Se trataba, no solamente de dejar desmoronarse museos o bibliotecas, también de organizar de manera sistemática la aniquilación de cualquier destello de pensamiento libre.

¿Cómo contemplar el magnífico cuadro de Velázquez cuando brotaban del techo gotas de agua sucia que salpicaban a su alrededor al caer en una cubeta, colocada al pie de la tela?

¿Cómo hubiese podido caminar una joven en una ciudad donde la turista era la proa de los deseos hambrientos a causa de la represión sexual de hombres y mujeres?

En Barcelona había ya un clima de libertad. Pude sentarme en una banca de las Ramblas a leer El otoño del patriarca. Coincidencia o juegos del azar más que nunca objetivo, me topé con García Márquez.

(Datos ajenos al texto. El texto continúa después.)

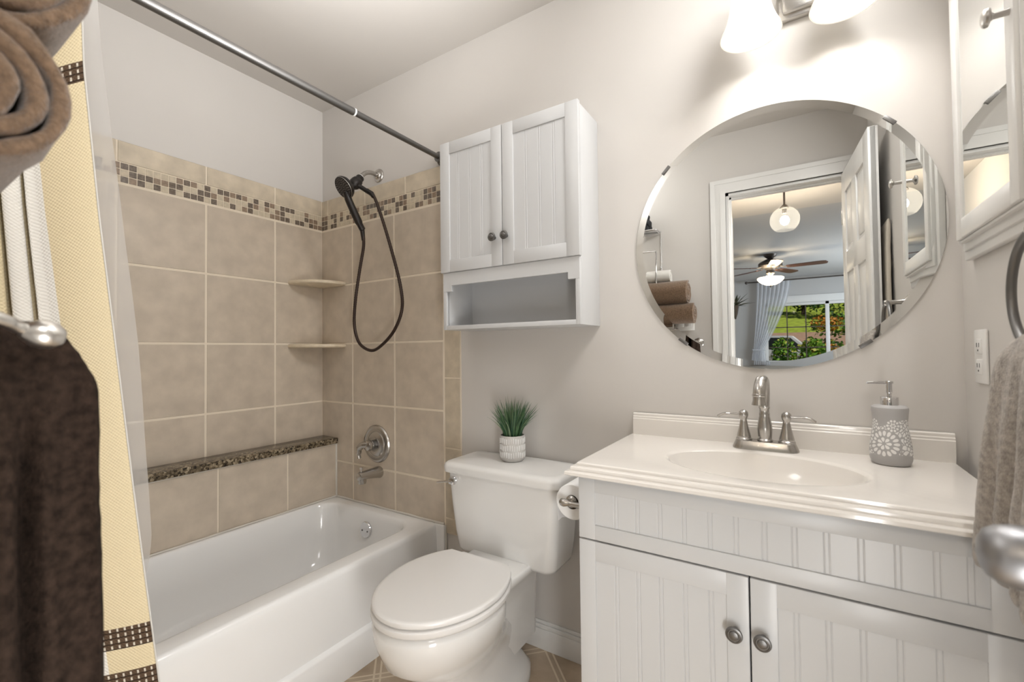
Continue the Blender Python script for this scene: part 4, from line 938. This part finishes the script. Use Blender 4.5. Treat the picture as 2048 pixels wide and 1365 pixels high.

Nos habíamos conocido en México. Soltó una carcajada cuando le dije que vivía en un hotelito junto a las Ramblas. Un hotel de putas, me dijo para explicar su risa. Me invitó a su departamento: estaba escribiendo, con José Agustín y Paul Leduc, el argumento de una película basada en la obra de Malcolm Lowry: Bajo el volcán. Se quedó pensativo cuando le dije que Elizondo consideraba imposible una película basada en un libro que era el proceso mental de la escritura.

Ahora, 40 años después, llega al Grand Palais en París una gigantesca exposición de la obra de Diego Velázquez. Varios años de negociaciones, con museos y coleccionistas, fueron necesarios para reunir los cuadros. La disposición del conjunto de obras, de Velázquez, de su alrededor, ancestros y discípulos, puede calificarse de obra maestra. Desde luego, el Prado prestó unos siete cuadros, pero no Las Meninas. De todos modos, las telas expuestas remiten, eco incesante, a la obra maestra. Retratos de Góngora, del papa Inocencio X, de la familia real de España bajo Felipe IV, sus propios autorretratos.

Verla es verse. Paul Claudel en L’oeil écoute, escribe: en la pintura española se es mirado más que no se mira. Los personajes de Las Meninas nos miran asombrados de sabernos vivos desde sus ojos de muertos. Deben preguntarse, como nosotros al verlos, quiénes están aún en vida.